UN BUEN PLAN

Un buen plan ha de incluir siempre una previsión de contingencias catastróficas. Los planes, bien pensado, no son más una adecuada previsión de desgracias imprevisibles, un boceto de las mil caras del fracaso. De ahí que los buenos planes sean, siempre, los que surgen de la enfebrecida imaginación de los pesimistas, esa gente que olfatea la desgracia que acecha tras cada esquina. Ese alabado hombre precavido que vale por dos no es más que un pesimista con una sonrisa. Y hablamos de pesimistas por ponerles un nombre porque estos, en puridad, no existen. En realidad, pesimista es el baldón que los optimistas han impuesto para designar a la gente normal y corriente. Esa gente que ahorra, usa condón y sale por la noche con una rebequita. Los optimistas, por el contrario, planean mal porque ansían el triunfo. No hay nada peor que un optimista porque esa gente suele, además de hacerse una representación inadecuada de la realidad, tener ciertas características deletéreas.

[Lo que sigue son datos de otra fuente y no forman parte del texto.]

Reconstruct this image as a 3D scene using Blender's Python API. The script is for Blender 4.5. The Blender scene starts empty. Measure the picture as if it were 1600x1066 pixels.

Así, esos tipos suelen ser expansivos y comunicativos, algo que en muchas ocasiones transmite al observador poco avisado la falsa sensación de que tienen capacidad de control. Hablar mucho de las cosas, a los humanos, que estamos quizá demasiado encefalizados, nos produce sensación de dominarlas. Les ponemos nombres, a las cosas, y creemos que las cambiamos con adjetivos y complementos y damos por hecho que se van a mover en la dirección y a la velocidad del verbo. Nada más lejos de la realidad. Hablar es como el agua, imprescindible para la vida, pero si hay mucha en el ambiente condensa en una niebla que impide la visión.